No 04 de agosto de 2015 o ICMBio realizou uma reunião em que chamou todas as organizações do grupo, as organizações com atuação na RESEX, e o Ministério Público Federal (MPF). Na ocasião foi sugerido pelo MPF que se fizesse um recomeço das discussões com intensa participação dos moradores da RESEX e todos concordaram. Na reunião apontou-se a necessidade de que o projeto cumprisse todos os protocolos internacionais previstos, que devem respeitar os direitos constitucionais, estatutários e consuetudinários associados à propriedade de terras, a designação oficial em terras ocupadas, a representação de comunidades locais e uso de recursos naturais de povos indígenas e pequenos proprietários, além do cumprimento pleno da Declaração Universal dos Direitos dos Povos Indígenas da Organização das Nações Unidas e da Convenção nº. 169 da Organização Internacional do Trabalho.
No dia 11 do mesmo mês (agosto) foi realizado uma reunião na sede do STTR em Santarém, coordenada pelo ICMBio e a empresa responsável pela elaboração do projeto, a Biofilica, uma empresa brasileira, que segundo seu site na internet é “focada na comercialização dos serviços ambientais”. A estratégia foi convencer os presentes da necessidade da implantação do projeto para viabilização financeira da implementação de programas e subprogramas do Plano de Manejo da RESEX.
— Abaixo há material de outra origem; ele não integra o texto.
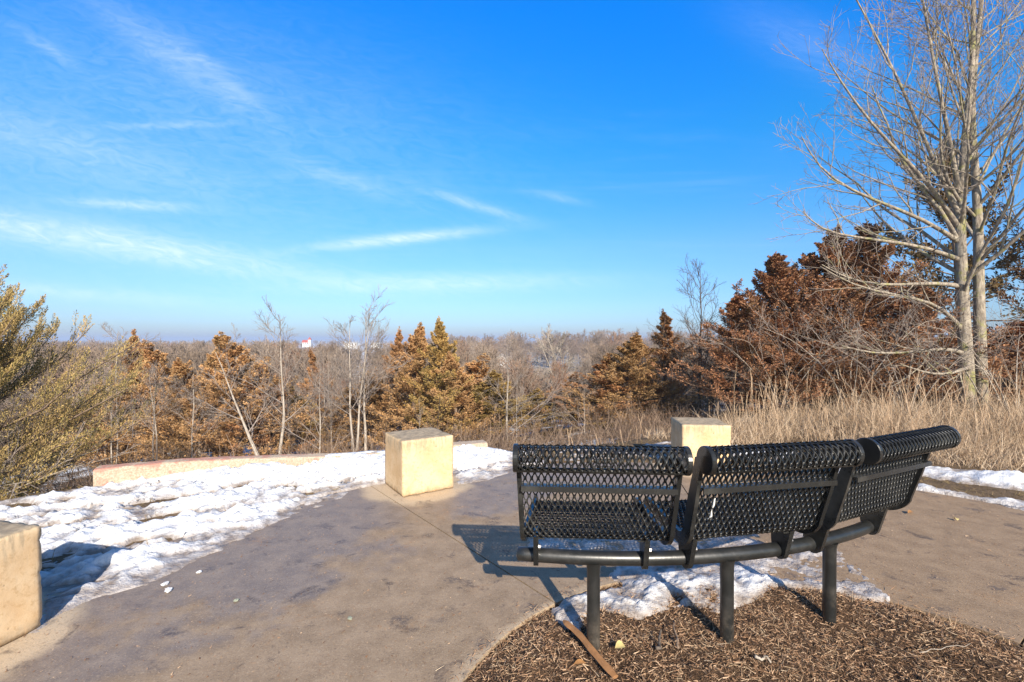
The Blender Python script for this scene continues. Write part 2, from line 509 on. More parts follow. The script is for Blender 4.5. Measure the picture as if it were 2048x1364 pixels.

No dia 13 de agosto o movimento indígena ocupou a sede do ICMBio em Santarém com várias reinvindicações, a principal delas era o cancelamento do projeto de carbono. Como resultado imediato deste movimento e depois de muitas negociações, o ICMBio Nacional suspendeu temporariamente as discussões, até que esclarecimentos fossem feitos. Atualmente, os movimentos continuam mobilizados e discordando da implantação do projeto, por acreditarem que projetos desse tipo não apontam caminhos para a efetiva solução da crise ambiental mundial e ainda podem ferir a autonomia e segurança territorial das comunidades tradicionais que habitam e coexistem de maneira harmoniosa nos locais mais preservados do planeta, e que apontam outra forma de desenvolvimento humano possível, fora da ótica mercadológica e financeira.